COP 23 is also critically important in that it kicked off the “facilitative dialogue,” intended to take stock of efforts thus far and provide a benchmark in the early years after Paris. The conversations in Bonn also set the stage for what is referred to as the ratcheting process, an increase of ambition which will be necessary to meet the goals of the Paris Agreement.
Taking stock and raising ambition is increasingly important given the Carbon Project’s 2017 report, which showed that after three years of stagnation, carbon emissions increased by 3 percent in 2017. The Paris Agreement’s goals are impossible to reach under the status quo. Its signatories understand that a variety of policy mechanisms, financial support and incentives, and other measures would be needed to increase ambition over time.
However, two years after Paris, no industrialized nation is on track to meet its goals.
Bonn did serve as a forum to discuss policy mechanisms, including emissions trading and carbon markets, the focus of increasing attention as China is in the process of developing—and likely will soon announce—the world’s largest carbon market. This market will reportedly be based on the European Union’s Emissions Trading System, which the EU recently reached an agreement to reform after 2020. While low fossil fuel prices and low carbon prices have in some cases hindered their effectiveness, emissions trading systems also represent one way to raise funds for the energy transition.
The dialogue will also inform the second round of NDCs, to be submitted in 2020 for countries with 2025 targets, when countries with 2030 targets will either update or submit their pledges.

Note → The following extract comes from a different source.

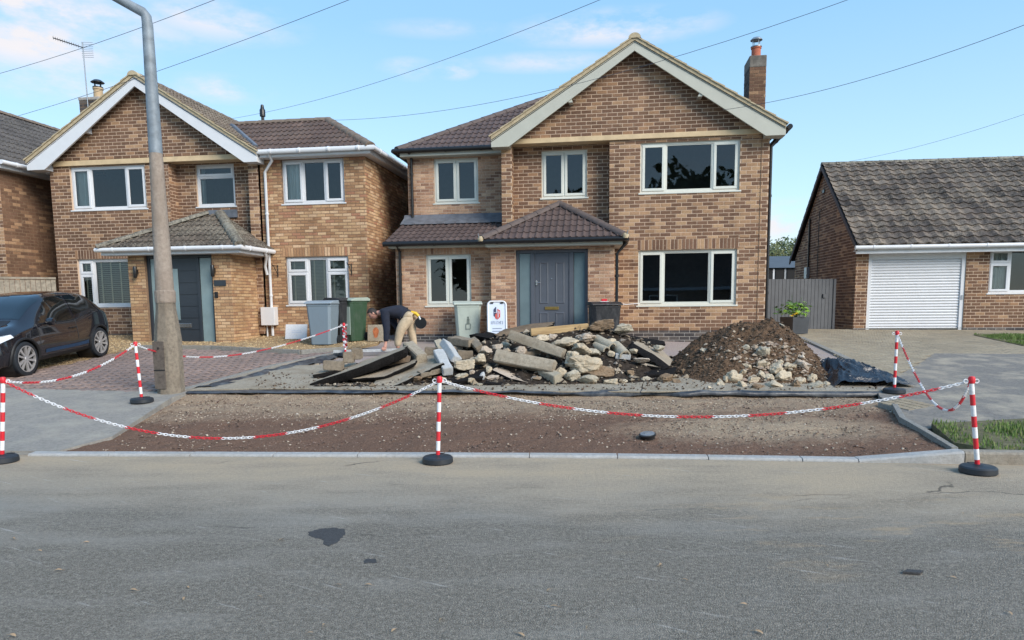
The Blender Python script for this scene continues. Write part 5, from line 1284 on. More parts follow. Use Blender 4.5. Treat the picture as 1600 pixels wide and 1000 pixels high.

In some ways, Bonn is a harbinger of what is to come—and the difficult issues still to be addressed.
Primary among them is the role of the United States. As the world transitions from setting goals to undertaking the measures necessary to meet them, the world’s second-largest carbon emitter has effectively said it is not buying it. However, the Trump administration still wants a seat at the table even with one foot out the door, sending a delegation to Bonn even after throwing in the proverbial towel. As Lisa Friedman of the New York Times put it, the situation is akin to “a spouse who demands a divorce, but then continues to live at home.”
While sending a delegation to discuss the role of coal in global climate efforts is not a particularly constructive stance (and indeed is a thumb in the eye of the Paris Agreement’s overall aims), it was not as destructive as its participation in the G7 talks earlier this year, where the Trump administration refused to sign on to common language on energy and climate. At Bonn, the US federal government rather seems to have been relegated to the sidelines as states and cities stole the show.
However, bigger questions loom large for 2018, when countries must work together to assess progress thus far and increase ambition, and 2020, when the United States and other countries with 2025 commitments must update their NDCs. At that point, a US administration with no intention to follow through with its previous commitment to the process, but insistent on a continuing presence goes from being contradictory to counterproductive.
The prominent role of cities and states from New York City to Maryland to California also raises the question of who has the authority to speak for and deliver on US climate commitments. As Bonn underscored, mayors and governors are becoming increasingly vocal—and increasingly viewed as partners and an alternative to Washington. This includes 20 states and more than 100 cities, collectively representing, as former New York City Mayor Michael Bloomberg pointed out, “a bigger economy than any nation outside the US and China.”
While the role of US cities and states has been widely touted, emissions reductions are not the only expectation of developed countries. The Trump administration has effectively cut off sources of climate funding, including US contributions to the Green Climate Fund, and it seems unlikely that state and local actors will be able (or willing) to fill that void.
As China and the EU step into the vacuum the US has created by stepping aside, it is still unclear how serious—and how lasting—the damage to US credibility will be. Conversely, Bonn demonstrated that an absence of US federal leadership, at least in the short term, has been less damaging to the Paris framework’s credibility than many may have feared.